The track plan was pretty much that stub-ended yard feeding into a loop that circled an operator’s pit three times at various elevations before returning to the yard- very much a typical 1960s design built in the early 1980s. While there were a few customer spurs off the mainline, there wasn’t much to do other than run a single train in circles. We later added a branchline off of the mainline onto a stretch along one wall, but we were losing interest and didn’t develop it very much. We never got around to filling in any scenery around its open-grid benchwork.

After we each went off to college, it sat in our parents’ basement for a couple of years until we took it down, then our father built a Lionel layout in its place.

-fm

Getting Started

If you are looking for general information on the Pere Marquette Railway, I recommend heading on over to the Pere Marquette Historical Society’s web site. This blog is going to be very specific to my efforts to model the Pere Marquette Railway in HO scale, so it is not necessarily going to be a good general-reference site.

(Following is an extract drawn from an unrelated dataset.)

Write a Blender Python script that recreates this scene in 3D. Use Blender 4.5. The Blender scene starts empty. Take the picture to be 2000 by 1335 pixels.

After several decades of working on modular layout-based projects, I am approaching the time when I will be able to build my so-called “lifetime model railroad”. When that time comes, I intend to have it sufficiently well-planned out that I have few questions as to how to proceed.

This site will document my process on planning it all out. I cannot commit to any kind of regular cadence for updates, given the amount of my hobby time that I still have committed to other projects. We’ll just have to see how this goes and whether there will be enough content here to make this blog a viable effort.